One such issue is the fact that a couple of years ago my then 7 year old son witnessed and was distressed when a member of the family threatened to get a knife and stab me with it. Last night during a phone call he was saying “Dad – you have to build a bridge and get over it” that the person in question was only joking at the time….and that he was worried about it- he was only 7 at the time and didn’t understand that it was a joke….but now he is 9 he does understand it was a joke.
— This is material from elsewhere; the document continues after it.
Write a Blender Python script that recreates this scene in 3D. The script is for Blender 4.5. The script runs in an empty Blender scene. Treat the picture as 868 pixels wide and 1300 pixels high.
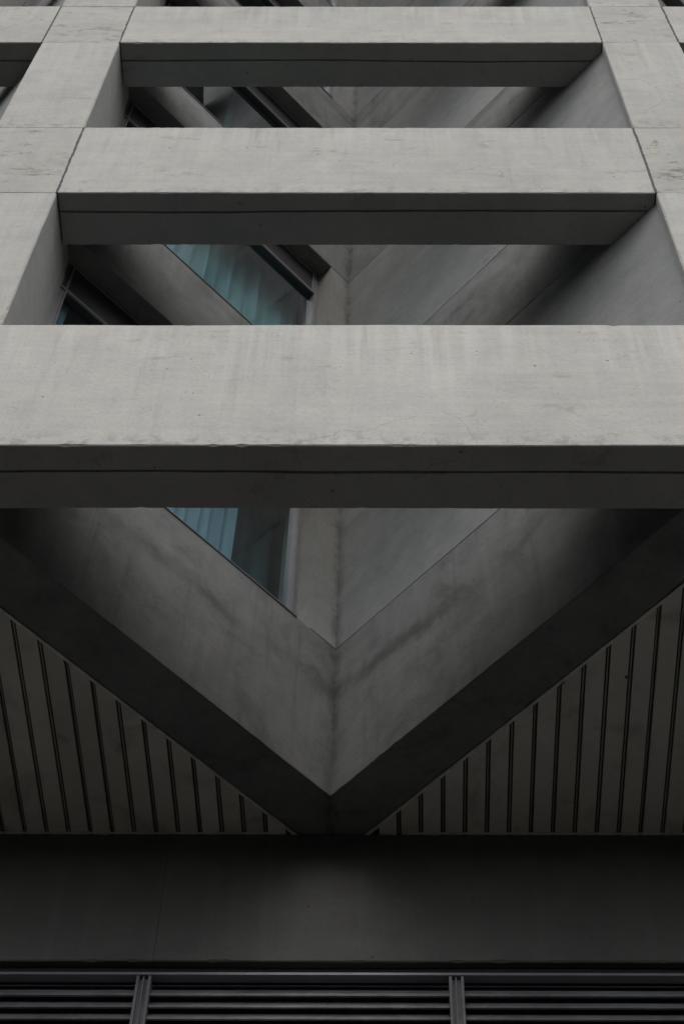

It was no joke at the time and his distress over that event also was no joke. It’s a common practice of abusers to turn something nasty into a form of a joke. To turn and abusive situation into something that they thought was funny. During the phone call my son said to me …Dad you didn’t have to sleep in your van…you could have stayed at your mums…I could hear his mum coaching him to say what he was saying in the background…
Yes its true, perhaps during that 6 week period, when I was sleeping in my van I could have stayed at my mums…but -during the previous 16 months I had been repeatedly told that even my family wanted nothing to do with me and knew I was mentally ill…. that sort of mental / emotional abuse does play havoc with your mind and as a result I wan’t able to go and stay at my mums during that time.
I have been advised and am seriously thinking that I need to have my ex wife charged with the crime of physical, emotional, mental, verbal and spiritual abuse. For abuse is a crime. And my ex wife committed those crimes of abuse. So the question arises….what should I do?